Di sisi impor, periode Januari hingga September 2025 menunjukkan nilai total 176,32 miliar dolar AS, meningkat 2,62 persen dibandingkan periode yang sama tahun lalu. Pudji merinci bahwa impor migas turun 11,21 persen menjadi 23,75 miliar dolar AS, sedangkan impor nonmigas naik 5,17 persen menjadi 152,58 miliar dolar AS. Peningkatan nilai impor secara kumulatif terutama disumbangkan oleh barang modal, yang mencapai 35,90 miliar dolar AS atau naik 19,13 persen, memberikan andil 3,36 persen terhadap peningkatan impor. Barang modal yang mencatat kenaikan signifikan meliputi mesin atau perlengkapan elektrik, mesin atau peralatan mekanis, serta kendaraan dan bagiannya.
Berbeda dengan barang modal, impor bahan baku penolong justru menurun 0,74 persen menjadi 124,40 miliar dolar AS, begitu pula impor barang konsumsi yang turun 2,06 persen menjadi 16,02 miliar dolar AS. Cina, Jepang, dan AS menjadi negara asal impor tertinggi dalam periode tersebut, sementara impor dari negara-negara ASEAN dan Uni Eropa mengalami penurunan. Khusus untuk September 2025, total nilai impor mencapai 20,34 miliar dolar AS, naik 7,17 persen dibandingkan kondisi September 2024.

Petugas mengawasi proses bongkar muat peti kemas di Pelabuhan Ahmad Yani Ternate, Maluku Utara. – (ANTARA FOTO/Andri Saputra)
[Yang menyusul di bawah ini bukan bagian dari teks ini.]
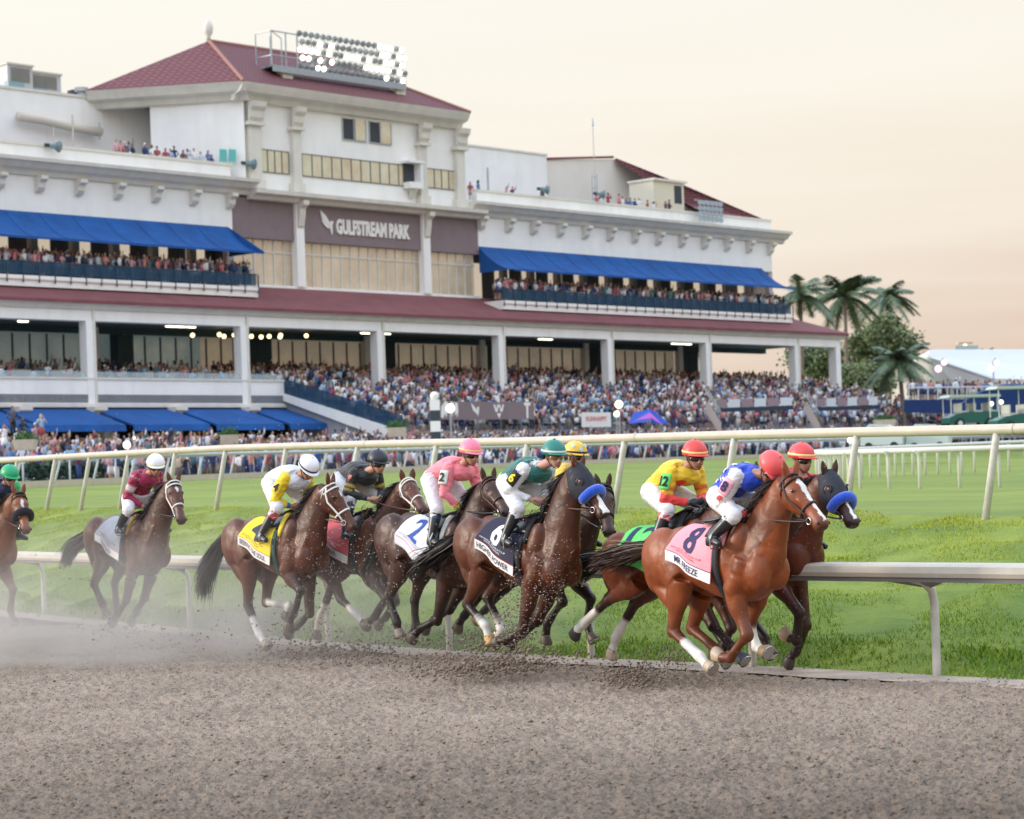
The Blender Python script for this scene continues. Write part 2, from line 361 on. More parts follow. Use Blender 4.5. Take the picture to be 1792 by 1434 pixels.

Perkembangan ekspor, impor, dan neraca perdagangan pada September 2025 dipengaruhi oleh berbagai faktor, salah satunya fluktuasi harga komoditas global. Pudji mengemukakan bahwa secara umum, harga komoditas menunjukkan variasi baik secara bulanan (mtm) maupun tahunan (yoy). Kenaikan harga secara bulanan dan tahunan terjadi pada kelompok logam mulia serta logam dan mineral, dengan peningkatan harga emas menjadi pendorong utama. Sebaliknya, harga komoditas energi, seperti minyak mentah dan batu bara, mengalami penurunan baik secara bulanan maupun tahunan. Sementara itu, harga komoditas pertanian menunjukkan penurunan secara bulanan tetapi meningkat secara tahunan, melengkapi dinamika kompleks yang membentuk kinerja perdagangan Indonesia.